Opinion: The incompetence of Obama or America?

Haoran Li is a junior communications studies major and a columnist for the Daily Kent Stater. He can be reached at [email protected]

Haoran Li

The crisis in Ukraine has been ongoing for the past few months since the protest of pro-western supporters ousting the legal president Viktor Yanukovych. During that time, Secretary of State John Kerry has traveled to Ukraine, and Congress has approved to loan $1 billion to Ukraine.

However, Crimea still passed its referendum March 16 despite the warning from Washington.

Where does America stand on this significant issue in Eurasia? We can only see no deterrence and no diplomatic resolution. Is this a reflection of Obama’s lack of understanding on the issue or of our own?  

Lindsey Graham and Newt Gingrich have accused Obama’s policy with Ukraine to be “scream loudly, carry no stick.” Indeed, he seems uninterested in getting involved in Ukraine.

At the very beginning, he should have shown his resolution, namely arranging a number of NATO or American troops around the border of Ukraine to show Russia there was no space for the Kremlin to seize any territories from Ukraine.

What Putin wanted to do was predict what Obama would do in this crisis.

Former National Security Advisor Zbigniew Brzezinski said: “His initial success may tempt him to repeat that performance more directly in the far eastern provinces of Ukraine. If successful, the conclusive third phase could then be directed through a combination of political unrest and increasingly overt use of Russian forces, to overthrow the government in Kiev. The result would thus be similar to the two phases of Hitler’s seizure of the Sudetenland after Munich in 1938 and the final occupation of Prague and Czechoslovakia in early 1939.”

Unfortunately, Obama is worse than Putin in this aspect.

However, it is not only the incompetence of Obama, but to an extent, the financial decline of America’s military due to the Iraq and Afghanistan wars. America’s domestic economy is still in the process of recovery, and the White House only gave $1 billion to Ukraine, which needs at least $30 billion.

We can see nothing but unprecedented weakness of the U.S. and the EU after the Hungarian Revolution of 1956 and 1968 Czechoslovakia issue. It is obvious that the U.S. and the EU will be losers in this crisis, and Ukraine will inevitably be sold.
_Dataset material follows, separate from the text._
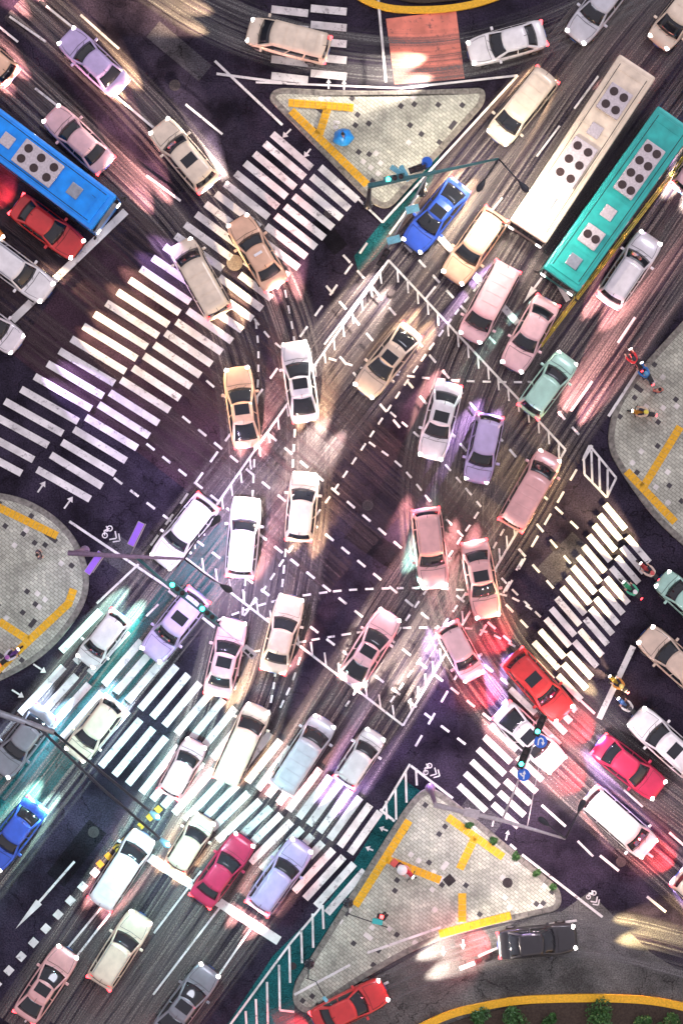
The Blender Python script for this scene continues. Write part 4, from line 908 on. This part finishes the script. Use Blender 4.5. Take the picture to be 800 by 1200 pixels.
# ------------------------------------------------------------------ people and scooters
def skinned(name, joints, edges, m, parent=None, sub=2, color=None, root=0):
    me = bpy.data.meshes.new(name); me.from_pydata([j[:3] for j in joints], edges, []); me.materials.append(m)
    o = bpy.data.objects.new(name, me); COL.objects.link(o)
    o.modifiers.new('skin', 'SKIN')
    if not me.skin_vertices:
        bpy.context.view_layer.objects.active = o
    sv = me.skin_vertices[0].data
    for i, j in enumerate(joints):
        r = j[3] if len(j) > 3 else .05; sv[i].radius = (r, r); sv[i].use_root = (i == root)
    o.modifiers['skin'].use_smooth_shade = True
    sb = o.modifiers.new('sub', 'SUBSURF'); sb.levels = sb.render_levels = sub
    if parent: o.parent = parent
    if color: o.color = (*color, 1)
    return o
def person(px, py, ang, pose, top, legs, label, hat=None, group=None, z=.145, hair=True):
    """standing, walking or riding figure facing local +X; body is one skinned mesh, clothes are children"""
    w0 = P(px, py, 1.0); root_loc = Vector((w0.x, w0.y, z))
    ride = pose == 'ride'; hz = .82 if ride else .93
    j = [(0, 0, hz, .13)]; e = []
    def add(p, par): j.append(p); e.append((par, len(j) - 1)); return len(j) - 1
    fx = .10 if ride else .0
    spine = add((fx * .4, 0, hz + .22, .125), 0); chest = add((fx, 0, hz + .44, .145), spine); neck = add((fx + .03, 0, hz + .60, .055), chest)
    hd = add((fx + .05, 0, hz + .70, .085), neck); add((fx + .05, 0, hz + .80, .088), hd)
    arm_ix, leg_ix = [], []
    for s_ in (1, -1):
        sh = add((fx, s_ * .19, hz + .50, .062), chest)
        if ride: el = add((fx + .22, s_ * .27, hz + .26, .045), sh); wr = add((fx + .42, s_ * .26, hz + .22, .03), el); hp = add((fx + .48, s_ * .255, hz + .225, .036), wr); fd = (1, 0, -.5)
        elif pose == 'walk': el = add((-.10 * s_, s_ * .25, hz + .22, .045), sh); wr = add((.06 - .10 * s_, s_ * .26, hz - .02, .03), el); hp = add((.08 - .10 * s_, s_ * .26, hz - .10, .036), wr); fd = (.2, 0, -1)
        else: el = add((.02, s_ * .25, hz + .22, .045), sh); wr = add((.12, s_ * .23, hz + .0, .03), el); hp = add((.16, s_ * .22, hz - .06, .036), wr); fd = (.4, 0, -1)
        hx_, hy_, hz_ = j[hp][:3]; f = Vector(fd).normalized(); sd = Vector((0, 1, 0))
        for k, l in enumerate((.065, .078, .074, .058)):
            b_ = Vector((hx_, hy_, hz_)) + sd * (k - 1.5) * .021 + f * .03; m_ = b_ + f * l * .5; t_ = m_ + (f + Vector((0, 0, -.5 if ride else -.2))).normalized() * l * .5
            a1 = add((*b_, .010), hp); a2 = add((*m_, .009), a1); add((*t_, .007), a2)
        t1 = add((hx_, hy_ - s_ * .045, hz_ - .01, .011), hp); add((hx_ + f.x * .04, hy_ - s_ * .06, hz_ + f.z * .04, .009), t1)
        arm_ix.append((sh, el, wr))
        hip = add((0, s_ * .10, hz - .06, .095), 0)
        if ride: kn = add((.40, s_ * .17, hz - .10, .065), hip); an_ = add((.36, s_ * .16, hz - .50, .042), kn); add((.50, s_ * .17, hz - .54, .035), an_)
        elif pose == 'walk': kn = add((.14 * s_ + .05, s_ * .10, .50, .06), hip); an_ = add((.22 * s_ - .06, s_ * .10, .09, .04), kn); add((.22 * s_ + .10, s_ * .11, .035, .034), an_)
        else: kn = add((.03, s_ * .11, .50, .06), hip); an_ = add((0, s_ * .12, .09, .04), kn); add((.15, s_ * .14, .035, .034), an_)
        leg_ix.append((hip, kn, an_))
    body = skinned('person', j, e, M['skin']); body.location = root_loc; body.rotation_euler = (0, 0, ang); tag(body, label, 'person', group)
    g = lambda i, r: (*j[i][:3], r)
    tj = [g(0, .155), g(spine, .15), g(chest, .172)]; te = [(0, 1), (1, 2)]
    for sh, el, wr in arm_ix:
        n0 = len(tj); tj += [g(sh, .085), g(el, .065), (*Vector(j[el][:3]).lerp(Vector(j[wr][:3]), .85), .05)]; te += [(2, n0), (n0, n0 + 1), (n0 + 1, n0 + 2)]
    skinned('jacket', tj, te, M['cloth'], body, 2, top)
    lj = [g(0, .15)]; le = []
    for hip, kn, an_ in leg_ix:
        n0 = len(lj); lj += [g(hip, .115), g(kn, .085), (*Vector(j[kn][:3]).lerp(Vector(j[an_][:3]), .95), .06)]; le += [(0, n0), (n0, n0 + 1), (n0 + 1, n0 + 2)]
    skinned('trousers', lj, le, M['cloth'], body, 2, legs)
    hc = Vector(j[5][:3])
    if hat:
        bm = bmesh.new(); kind, col = hat
        if kind == 'cone': lathe(bm, [(.30, 0), (.30, .012), (.16, .09), (.02, .17)], 24, c=hc + Vector((0, 0, .02)))
        elif kind == 'helmet': bmesh.ops.create_uvsphere(bm, u_segments=18, v_segments=12, radius=.135, matrix=Matrix.Translation(hc + Vector((-.01, 0, .0))) @ Matrix.Diagonal((1.1, .95, .95, 1)))
        o = link('conical_hat' if kind == 'cone' else 'helmet', fixn(bm), M['plastic'], body, True); o.color = (*col, 1)
    elif hair:
        bm = bmesh.new(); bmesh.ops.create_uvsphere(bm, u_segments=16, v_segments=10, radius=.105, matrix=Matrix.Translation(hc + Vector((-.022, 0, .012)))); link('hair', fixn(bm), M['hair'], body, True)
    # face
    bm = bmesh.new()
    for s_ in (1, -1): bmesh.ops.create_uvsphere(bm, u_segments=8, v_segments=6, radius=.012, matrix=Matrix.Translation(hc + Vector((.078, s_ * .032, -.04))))
    link('eyes', bm, M['hair'], body)
    return body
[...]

Although the White House makes the Kremlin retreat from this crisis and support a pro-Western person as president, there will be another protest from the pro-Russia faction. This means Ukraine will still be in chaos.
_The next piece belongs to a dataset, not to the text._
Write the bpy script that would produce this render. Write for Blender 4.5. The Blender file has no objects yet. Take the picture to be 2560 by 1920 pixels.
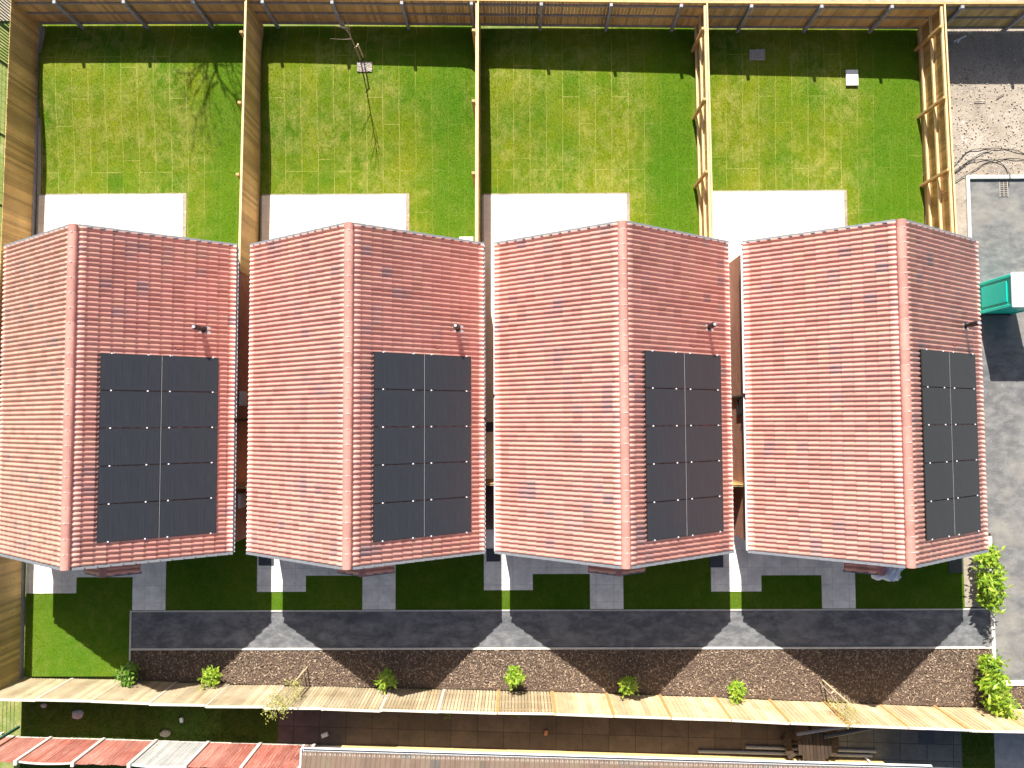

If the White House wants to prevent Ukraine from being in a state of disorder, it must support a pro-Russian person as president and balance its pro-Western allies and pro-Russia faction.

If Washington resists supporting the pro-Western faction, the Crimea and eastern Ukraine will be divided by the referendum. It means the U.S. will lose its strategic geopolitics influence in that area, which will be an apparent symbol of the incompetence of America in international affairs.

This might be a turning point in the fall of America’s status in the world, although the U.S. is still the most powerful country in the world.